Итак, болгары в большинстве были против православной России во время этой племенной борьбы, столь бессовестно игравшей вековой святыней нашей. Передовые греки также были против нас и Православия, защищая его каноны только для вида, для отпора славянам. Кто же в эту тяжкую годину испытаний оставался верен не нам собственно (ибо мы этого и не стоили), но общим с нами основам?
Остались верны этим основам, остались верны Православию, его древним правилам, его духу – только те самые греческие епископы турецко-подданные, которых у нас изловчились для отвода глаз звать какими-то «фанариотами»! Такими «фанариотами» были и наш Филарет, и Димитрий Ростовский, и Стефан Яворский, и Сергий Чудотворец!
Они прокляли болгарский «филетизм» на соборе 72 года
(#c_23), но не допустили крайнюю греческую партию взять верх и дойти до разрыва с Россией. По форме русское духовенство не сделало тогда никакой грубой ошибки. Не нарушая канонов с своей стороны, нельзя было поэтому и греческим иерархам отделиться от нас. Нарушать же каноны они не хотели. Относительно болгар они были согласны со своими эллинскими демагогами и поддавались им, ибо болгары нарушали каноны; относительно же России они остались непоколебимыми и верными законам и преданиям, несмотря на все скорби и обиды, которые причиняло им тогда наше сентиментальное болгаробесие.
XV
Я сказал достаточно о греках и болгарах. В их новейшей истории гораздо яснее и резче, чем в современной истории двух других восточно-православных народностей – сербской и румынской – выразилась та всеми до сих пор просмотренная истина, что племенная политика сверху и племенные движения снизу в XIX веке одинаково дают одни лишь космополитические результаты.
О текущих делах Сербского Королевства говорилось и говорится теперь у нас так много горькой правды, что нет и нужды о них еще здесь распространяться. Демократический европеизм, безверие, поругание Церкви – вот нынешняя жизнь «сюртучного» сербского общества.

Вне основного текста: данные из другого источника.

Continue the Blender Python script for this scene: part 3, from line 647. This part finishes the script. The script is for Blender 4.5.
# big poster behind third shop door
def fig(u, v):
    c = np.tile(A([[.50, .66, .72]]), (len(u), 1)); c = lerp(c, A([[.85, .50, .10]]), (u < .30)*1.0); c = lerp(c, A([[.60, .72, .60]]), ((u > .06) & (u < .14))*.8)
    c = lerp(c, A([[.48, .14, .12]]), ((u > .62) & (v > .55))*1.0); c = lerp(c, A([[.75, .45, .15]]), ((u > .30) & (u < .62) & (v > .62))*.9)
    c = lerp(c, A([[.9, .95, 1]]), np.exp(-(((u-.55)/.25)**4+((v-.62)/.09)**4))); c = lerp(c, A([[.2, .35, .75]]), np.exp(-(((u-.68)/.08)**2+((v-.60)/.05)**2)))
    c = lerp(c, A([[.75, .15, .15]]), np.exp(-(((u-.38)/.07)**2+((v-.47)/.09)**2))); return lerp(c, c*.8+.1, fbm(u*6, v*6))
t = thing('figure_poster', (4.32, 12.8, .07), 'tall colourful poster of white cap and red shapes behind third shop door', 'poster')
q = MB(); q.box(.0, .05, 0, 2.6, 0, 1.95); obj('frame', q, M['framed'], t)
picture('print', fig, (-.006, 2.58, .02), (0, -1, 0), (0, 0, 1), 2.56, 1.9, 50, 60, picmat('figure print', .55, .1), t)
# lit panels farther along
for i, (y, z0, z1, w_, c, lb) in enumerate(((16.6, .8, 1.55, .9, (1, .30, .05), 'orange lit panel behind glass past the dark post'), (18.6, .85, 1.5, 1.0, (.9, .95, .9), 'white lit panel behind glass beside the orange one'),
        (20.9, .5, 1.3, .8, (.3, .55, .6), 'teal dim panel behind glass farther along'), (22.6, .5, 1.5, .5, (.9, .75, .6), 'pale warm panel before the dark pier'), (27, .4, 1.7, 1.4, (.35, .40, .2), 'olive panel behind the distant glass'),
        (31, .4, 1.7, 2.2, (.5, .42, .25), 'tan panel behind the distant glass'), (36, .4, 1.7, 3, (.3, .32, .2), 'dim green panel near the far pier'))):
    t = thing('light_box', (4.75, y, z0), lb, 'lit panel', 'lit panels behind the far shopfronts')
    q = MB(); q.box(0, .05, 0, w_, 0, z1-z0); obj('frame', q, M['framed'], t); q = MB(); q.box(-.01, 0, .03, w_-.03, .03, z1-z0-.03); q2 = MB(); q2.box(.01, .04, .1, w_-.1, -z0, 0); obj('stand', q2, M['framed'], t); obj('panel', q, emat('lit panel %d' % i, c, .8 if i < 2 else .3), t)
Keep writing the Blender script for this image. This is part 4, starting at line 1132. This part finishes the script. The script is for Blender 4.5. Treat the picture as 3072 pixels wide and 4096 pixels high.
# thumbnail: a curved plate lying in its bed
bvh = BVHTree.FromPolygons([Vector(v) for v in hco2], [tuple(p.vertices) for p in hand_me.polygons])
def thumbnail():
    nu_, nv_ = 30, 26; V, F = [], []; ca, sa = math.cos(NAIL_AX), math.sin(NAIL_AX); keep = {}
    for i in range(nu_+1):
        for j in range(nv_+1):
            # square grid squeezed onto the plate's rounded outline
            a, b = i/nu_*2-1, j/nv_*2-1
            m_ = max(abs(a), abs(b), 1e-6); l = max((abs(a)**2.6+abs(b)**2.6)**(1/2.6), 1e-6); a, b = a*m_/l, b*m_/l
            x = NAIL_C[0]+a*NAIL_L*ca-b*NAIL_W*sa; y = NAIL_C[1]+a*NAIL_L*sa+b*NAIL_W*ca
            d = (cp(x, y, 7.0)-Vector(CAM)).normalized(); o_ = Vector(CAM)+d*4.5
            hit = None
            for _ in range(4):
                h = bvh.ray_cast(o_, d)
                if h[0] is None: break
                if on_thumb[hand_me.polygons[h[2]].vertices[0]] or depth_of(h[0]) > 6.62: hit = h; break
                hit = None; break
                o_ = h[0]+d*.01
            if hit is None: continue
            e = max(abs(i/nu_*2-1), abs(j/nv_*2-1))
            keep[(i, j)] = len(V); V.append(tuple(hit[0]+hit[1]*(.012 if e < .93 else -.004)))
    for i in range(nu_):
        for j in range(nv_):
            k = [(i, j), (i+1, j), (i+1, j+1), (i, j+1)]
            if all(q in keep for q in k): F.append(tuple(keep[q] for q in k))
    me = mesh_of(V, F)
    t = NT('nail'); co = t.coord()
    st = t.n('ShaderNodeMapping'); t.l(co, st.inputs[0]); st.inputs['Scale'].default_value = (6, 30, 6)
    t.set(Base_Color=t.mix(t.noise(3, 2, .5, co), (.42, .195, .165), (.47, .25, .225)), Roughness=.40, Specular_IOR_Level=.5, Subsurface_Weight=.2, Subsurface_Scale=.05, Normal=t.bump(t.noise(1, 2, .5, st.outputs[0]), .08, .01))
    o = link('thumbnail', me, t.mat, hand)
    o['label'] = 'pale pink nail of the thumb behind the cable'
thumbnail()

В этом обществе нет и тени чего-нибудь стоящего внимания с культурно-национальной стороны. Нет пока ни одной черты, указывающей на возможность чего-либо творческого и самобытного в будущем. А все старое, древнее славяно-греческое и славяно-турецкое, казавшееся еще столь крепким в недавние времена, тает и оставляется. И как ни горько в этом сознаться, но надо сказать, что самая возможность полного объединения всех православных задунайских сербов под властью одного Короля не только не может при современном направлении умов способствовать их бытовому обособлению от Запада, но должна будет, напротив того, распространить еще более во всей сербской среде мелкий рационализм, эгалитарность, религиозное равнодушие, европейские однородно-буржуазные вкусы и нравы: машины, панталоны, сюртук, цилиндр и демагогию.
Вообразим себе, что вслед за каким-нибудь весьма естественным (и даже нужным) политическим переворотом, после большой войны на юге-востоке Европы, все четыре национальные группы Балканского полуострова определили с большей точностью свои государственные пределы; вообразим себе Румынию хотя бы и в прежних границах; Грецию – еще увеличенную на север и по островам, Болгарию – единую от Дуная до греческих и сербских краев; и Сербию – тоже единую, составленную из нынешнего королевства, Боснии, Герцеговины, Старой Сербии и Черногории. Представим себе еще одну весьма естественную перемену – князя Николая Черногорского Королем этой объединенной Сербии.